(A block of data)
[start]

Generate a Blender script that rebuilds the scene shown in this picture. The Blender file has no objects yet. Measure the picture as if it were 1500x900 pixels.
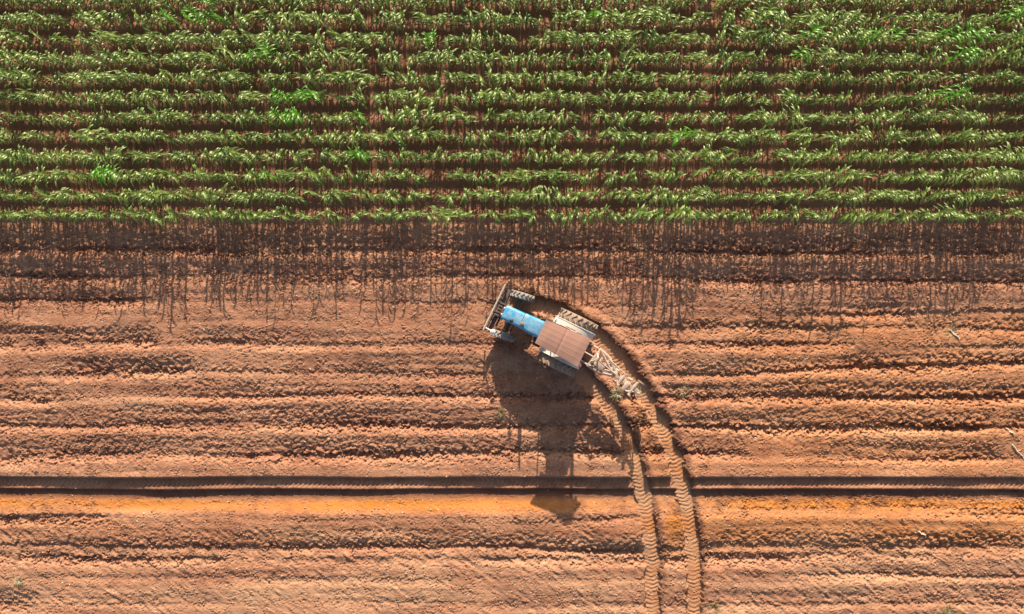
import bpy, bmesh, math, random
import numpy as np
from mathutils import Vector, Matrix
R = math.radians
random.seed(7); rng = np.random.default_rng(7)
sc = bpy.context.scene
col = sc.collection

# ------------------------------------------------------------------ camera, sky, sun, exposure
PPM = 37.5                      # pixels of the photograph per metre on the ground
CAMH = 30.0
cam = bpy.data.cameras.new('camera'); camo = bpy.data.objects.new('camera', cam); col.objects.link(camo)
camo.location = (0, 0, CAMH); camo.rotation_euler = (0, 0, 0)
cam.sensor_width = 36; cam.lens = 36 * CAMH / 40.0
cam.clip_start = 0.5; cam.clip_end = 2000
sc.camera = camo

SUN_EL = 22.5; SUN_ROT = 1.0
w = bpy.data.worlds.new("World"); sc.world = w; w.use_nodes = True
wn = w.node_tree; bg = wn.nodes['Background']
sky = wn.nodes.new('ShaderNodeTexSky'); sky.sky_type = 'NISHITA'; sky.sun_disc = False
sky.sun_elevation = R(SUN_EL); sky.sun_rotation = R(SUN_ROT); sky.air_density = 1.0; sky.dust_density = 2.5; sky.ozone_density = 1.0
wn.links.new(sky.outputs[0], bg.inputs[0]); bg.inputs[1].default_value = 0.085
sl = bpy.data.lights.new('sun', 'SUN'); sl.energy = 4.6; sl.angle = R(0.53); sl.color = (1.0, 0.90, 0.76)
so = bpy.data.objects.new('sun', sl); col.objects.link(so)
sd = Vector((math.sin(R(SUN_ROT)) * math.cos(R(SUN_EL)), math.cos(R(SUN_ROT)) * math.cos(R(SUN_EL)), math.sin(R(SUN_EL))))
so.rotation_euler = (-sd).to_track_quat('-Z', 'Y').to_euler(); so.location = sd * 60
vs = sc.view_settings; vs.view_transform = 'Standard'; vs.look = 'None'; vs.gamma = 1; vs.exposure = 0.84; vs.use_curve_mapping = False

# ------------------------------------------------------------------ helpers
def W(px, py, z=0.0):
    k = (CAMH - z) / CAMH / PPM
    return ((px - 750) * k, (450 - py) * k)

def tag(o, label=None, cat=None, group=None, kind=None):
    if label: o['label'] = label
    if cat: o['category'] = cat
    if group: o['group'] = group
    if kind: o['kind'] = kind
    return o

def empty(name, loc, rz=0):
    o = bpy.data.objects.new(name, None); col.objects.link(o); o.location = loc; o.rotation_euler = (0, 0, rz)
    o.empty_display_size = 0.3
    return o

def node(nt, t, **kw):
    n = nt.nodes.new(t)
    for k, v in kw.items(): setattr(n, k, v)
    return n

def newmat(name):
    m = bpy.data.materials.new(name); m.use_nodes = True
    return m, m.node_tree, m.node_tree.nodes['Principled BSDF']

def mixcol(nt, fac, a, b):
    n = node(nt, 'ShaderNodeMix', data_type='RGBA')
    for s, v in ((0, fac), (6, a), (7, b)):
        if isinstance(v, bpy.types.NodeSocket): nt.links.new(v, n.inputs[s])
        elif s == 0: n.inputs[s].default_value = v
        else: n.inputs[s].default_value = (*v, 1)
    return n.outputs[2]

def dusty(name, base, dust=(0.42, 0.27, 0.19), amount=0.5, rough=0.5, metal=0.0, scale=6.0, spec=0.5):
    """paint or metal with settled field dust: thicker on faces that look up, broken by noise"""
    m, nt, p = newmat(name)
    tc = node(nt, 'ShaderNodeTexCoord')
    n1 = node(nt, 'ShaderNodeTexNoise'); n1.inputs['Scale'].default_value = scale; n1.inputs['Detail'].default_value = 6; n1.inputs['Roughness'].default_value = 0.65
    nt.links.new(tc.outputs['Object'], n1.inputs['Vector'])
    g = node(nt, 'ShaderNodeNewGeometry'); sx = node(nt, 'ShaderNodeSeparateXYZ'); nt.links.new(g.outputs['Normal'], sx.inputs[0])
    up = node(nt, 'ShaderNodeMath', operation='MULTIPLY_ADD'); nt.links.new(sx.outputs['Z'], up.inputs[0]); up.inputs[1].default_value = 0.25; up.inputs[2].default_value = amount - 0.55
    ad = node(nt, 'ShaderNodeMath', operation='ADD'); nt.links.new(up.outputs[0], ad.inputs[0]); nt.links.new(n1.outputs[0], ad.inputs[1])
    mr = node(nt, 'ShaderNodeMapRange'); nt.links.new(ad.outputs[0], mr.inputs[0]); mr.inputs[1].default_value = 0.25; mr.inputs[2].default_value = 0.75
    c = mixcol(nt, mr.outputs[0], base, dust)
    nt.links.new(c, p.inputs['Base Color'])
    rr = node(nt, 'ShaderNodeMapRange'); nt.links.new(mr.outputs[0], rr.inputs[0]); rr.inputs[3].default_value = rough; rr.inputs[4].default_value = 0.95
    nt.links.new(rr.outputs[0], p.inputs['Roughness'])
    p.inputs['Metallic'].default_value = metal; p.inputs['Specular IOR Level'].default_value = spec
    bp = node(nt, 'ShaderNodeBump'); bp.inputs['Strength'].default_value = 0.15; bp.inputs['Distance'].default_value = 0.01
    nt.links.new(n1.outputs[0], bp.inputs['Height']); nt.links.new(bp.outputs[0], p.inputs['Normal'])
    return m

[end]
[start]

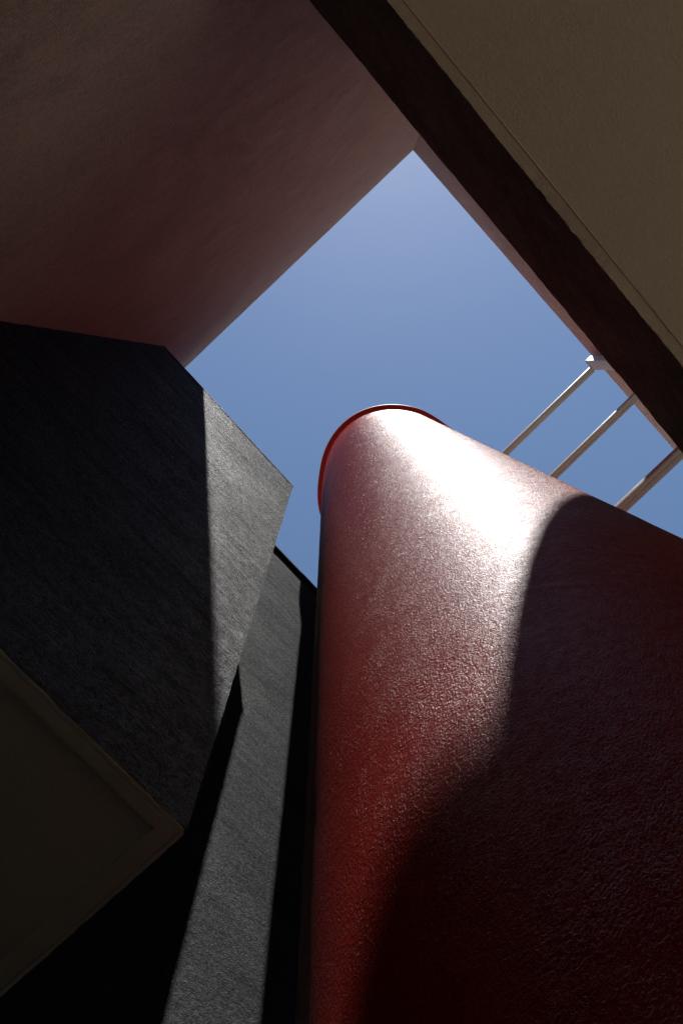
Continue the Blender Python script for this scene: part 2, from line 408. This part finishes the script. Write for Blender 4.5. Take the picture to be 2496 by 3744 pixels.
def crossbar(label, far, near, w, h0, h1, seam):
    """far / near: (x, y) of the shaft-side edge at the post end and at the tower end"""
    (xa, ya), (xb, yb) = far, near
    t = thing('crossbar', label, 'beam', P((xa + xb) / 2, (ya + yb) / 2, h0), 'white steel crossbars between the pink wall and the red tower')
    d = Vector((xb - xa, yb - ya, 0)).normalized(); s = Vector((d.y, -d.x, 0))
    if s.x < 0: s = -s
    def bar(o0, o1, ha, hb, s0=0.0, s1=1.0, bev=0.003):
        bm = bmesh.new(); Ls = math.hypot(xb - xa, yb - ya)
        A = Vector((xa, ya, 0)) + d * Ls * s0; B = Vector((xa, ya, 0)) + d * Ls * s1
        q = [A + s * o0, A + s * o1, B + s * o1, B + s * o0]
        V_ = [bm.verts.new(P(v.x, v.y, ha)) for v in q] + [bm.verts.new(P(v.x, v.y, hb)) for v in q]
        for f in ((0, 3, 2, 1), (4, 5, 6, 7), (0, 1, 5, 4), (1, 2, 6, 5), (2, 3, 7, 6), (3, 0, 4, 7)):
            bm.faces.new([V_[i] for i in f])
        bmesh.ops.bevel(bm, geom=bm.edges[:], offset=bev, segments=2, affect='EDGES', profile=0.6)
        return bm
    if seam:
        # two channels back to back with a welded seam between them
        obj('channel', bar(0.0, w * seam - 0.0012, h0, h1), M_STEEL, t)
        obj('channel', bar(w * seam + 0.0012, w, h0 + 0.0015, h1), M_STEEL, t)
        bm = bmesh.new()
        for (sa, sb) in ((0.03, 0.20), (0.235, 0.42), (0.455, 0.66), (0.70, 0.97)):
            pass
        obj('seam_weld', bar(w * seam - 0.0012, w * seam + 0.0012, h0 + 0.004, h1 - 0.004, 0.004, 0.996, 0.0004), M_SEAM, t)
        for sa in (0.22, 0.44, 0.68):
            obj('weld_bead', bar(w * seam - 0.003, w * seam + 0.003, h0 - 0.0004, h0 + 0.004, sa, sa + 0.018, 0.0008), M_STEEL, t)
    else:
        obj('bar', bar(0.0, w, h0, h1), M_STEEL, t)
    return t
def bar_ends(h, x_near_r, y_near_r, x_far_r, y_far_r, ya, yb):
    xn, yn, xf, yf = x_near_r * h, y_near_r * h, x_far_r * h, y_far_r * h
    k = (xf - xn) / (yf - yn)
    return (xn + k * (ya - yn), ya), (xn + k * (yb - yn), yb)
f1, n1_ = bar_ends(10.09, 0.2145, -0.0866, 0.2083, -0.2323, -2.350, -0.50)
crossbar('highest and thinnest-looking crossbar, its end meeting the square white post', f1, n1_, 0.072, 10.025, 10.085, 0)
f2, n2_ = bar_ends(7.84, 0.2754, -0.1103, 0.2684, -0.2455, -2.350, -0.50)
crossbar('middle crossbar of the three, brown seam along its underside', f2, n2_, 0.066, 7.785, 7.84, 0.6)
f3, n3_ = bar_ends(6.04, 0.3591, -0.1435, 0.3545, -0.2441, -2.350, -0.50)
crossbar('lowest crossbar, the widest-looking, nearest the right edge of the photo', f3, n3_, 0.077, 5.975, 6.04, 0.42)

[end]

**EXERCISE INSTRUCTIONS:**
In the listing above, find the line with "Generate a Blender" and the line with "sc.camera = camo". Set down both and every line between them, minus the pictures.

**SOLUTION TO THE PROBLEM:**
Generate a Blender script that rebuilds the scene shown in this picture. The Blender file has no objects yet. Measure the picture as if it were 1500x900 pixels.
import bpy, bmesh, math, random
import numpy as np
from mathutils import Vector, Matrix
R = math.radians
random.seed(7); rng = np.random.default_rng(7)
sc = bpy.context.scene
col = sc.collection

# ------------------------------------------------------------------ camera, sky, sun, exposure
PPM = 37.5                      # pixels of the photograph per metre on the ground
CAMH = 30.0
cam = bpy.data.cameras.new('camera'); camo = bpy.data.objects.new('camera', cam); col.objects.link(camo)
camo.location = (0, 0, CAMH); camo.rotation_euler = (0, 0, 0)
cam.sensor_width = 36; cam.lens = 36 * CAMH / 40.0
cam.clip_start = 0.5; cam.clip_end = 2000
sc.camera = camo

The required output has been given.